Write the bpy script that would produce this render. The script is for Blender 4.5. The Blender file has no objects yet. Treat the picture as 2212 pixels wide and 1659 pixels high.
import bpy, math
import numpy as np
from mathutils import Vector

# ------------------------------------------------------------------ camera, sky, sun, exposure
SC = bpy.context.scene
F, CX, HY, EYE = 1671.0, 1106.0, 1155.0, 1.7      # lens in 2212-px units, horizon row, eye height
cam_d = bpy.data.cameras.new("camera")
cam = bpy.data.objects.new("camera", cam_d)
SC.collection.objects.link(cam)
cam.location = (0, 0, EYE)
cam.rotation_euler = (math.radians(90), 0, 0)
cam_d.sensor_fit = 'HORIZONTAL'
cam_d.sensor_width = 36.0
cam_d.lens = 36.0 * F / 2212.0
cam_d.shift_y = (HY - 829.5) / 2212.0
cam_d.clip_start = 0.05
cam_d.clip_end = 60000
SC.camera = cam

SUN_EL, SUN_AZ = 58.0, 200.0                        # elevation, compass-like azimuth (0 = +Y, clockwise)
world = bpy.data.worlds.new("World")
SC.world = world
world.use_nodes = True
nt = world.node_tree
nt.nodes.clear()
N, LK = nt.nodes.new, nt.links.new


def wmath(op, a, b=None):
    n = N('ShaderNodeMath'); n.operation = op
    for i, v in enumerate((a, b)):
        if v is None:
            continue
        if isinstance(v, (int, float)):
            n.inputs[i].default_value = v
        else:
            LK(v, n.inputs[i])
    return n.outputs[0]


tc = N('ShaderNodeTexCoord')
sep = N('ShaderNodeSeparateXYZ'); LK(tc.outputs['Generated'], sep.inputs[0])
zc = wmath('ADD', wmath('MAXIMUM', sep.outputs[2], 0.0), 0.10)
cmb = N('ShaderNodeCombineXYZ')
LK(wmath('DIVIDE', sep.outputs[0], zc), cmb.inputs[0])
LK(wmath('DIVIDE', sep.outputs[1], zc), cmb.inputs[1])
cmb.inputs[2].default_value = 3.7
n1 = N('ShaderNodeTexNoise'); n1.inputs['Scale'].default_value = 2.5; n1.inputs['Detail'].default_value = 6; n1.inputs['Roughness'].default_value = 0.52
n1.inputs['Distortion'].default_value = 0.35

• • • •

Problem » Return nothing but the lines from the start of the listing above through the line containing "SC.camera = cam", exactly as given.

Expected answer »
Write the bpy script that would produce this render. The script is for Blender 4.5. The Blender file has no objects yet. Treat the picture as 2212 pixels wide and 1659 pixels high.
import bpy, math
import numpy as np
from mathutils import Vector

# ------------------------------------------------------------------ camera, sky, sun, exposure
SC = bpy.context.scene
F, CX, HY, EYE = 1671.0, 1106.0, 1155.0, 1.7      # lens in 2212-px units, horizon row, eye height
cam_d = bpy.data.cameras.new("camera")
cam = bpy.data.objects.new("camera", cam_d)
SC.collection.objects.link(cam)
cam.location = (0, 0, EYE)
cam.rotation_euler = (math.radians(90), 0, 0)
cam_d.sensor_fit = 'HORIZONTAL'
cam_d.sensor_width = 36.0
cam_d.lens = 36.0 * F / 2212.0
cam_d.shift_y = (HY - 829.5) / 2212.0
cam_d.clip_start = 0.05
cam_d.clip_end = 60000
SC.camera = cam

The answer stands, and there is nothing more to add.